Sing a Rainbow: Sara Hughes
This Spring, Gow Langsford Gallery Lorne St will exhibit a new collection of paintings by Sara Hughes. Sing a Rainbow (17 September - 11 October) continues Hughes' observation and study of colour and perception. Hughes' embarks on extensive research for each body of work she produces, her paintings becoming charts and data vehicles for colour studies, which have often focused on global issues of economic growth and demise, illustrated using finance and crop harvesting models. Hughes' latest project concentrates on the development of visual systems in children and has been inspired by her young family. In the statement below Hughes' gives context to her new collection which explores a development each of us once experienced, the discovery of the world as we view it.

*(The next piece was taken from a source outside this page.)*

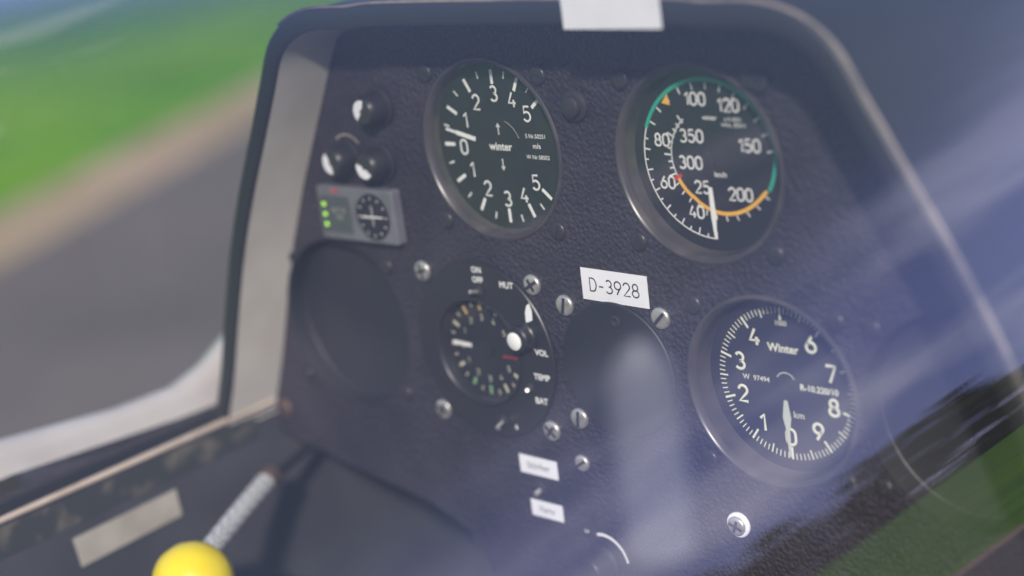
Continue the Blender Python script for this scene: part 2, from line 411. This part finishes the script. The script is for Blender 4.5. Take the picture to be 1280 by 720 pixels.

"I have an ongoing concern with the complexity of colour and relationships between colour in art and colour in everyday life. My upcoming exhibition Sing a Rainbow draws upon aspects of infant vision and the development of colour sensitivity and depth perception in babies, topics I have recently been influenced by from watching my two young children develop their visual systems. I have been fascinated to watch their visual world develop and expand and to notice how they respond to visual changes and detect patterns. These new paintings are influenced by seeing the world through their eyes.
Spraying paint instead of applying by brush has allowed me to touch the surface of the works lightly; the pigment flies through the air gently landing and building up fine layers. Masking and revealing has allowed me to build up contrast and gradation. The materiality was an attempt to work with the elusiveness of colour and to echo Walter Benjamin's sentiment from his writing on 'A Child's View of Colour'.....that colour is "a winged creature that flits from one form to the next."
Sing a Rainbow written for the 1955 film Pete Kelly's Blues in which it is sung by Peggy Lee. The tune is now synonymous with children and learning colours, even though the colours in the lyrics are not all in the rainbow. The deceptively simple words of the song allude to a more than optical and meteorological phenomenon and it is this elusive quality I hope to catch in my works.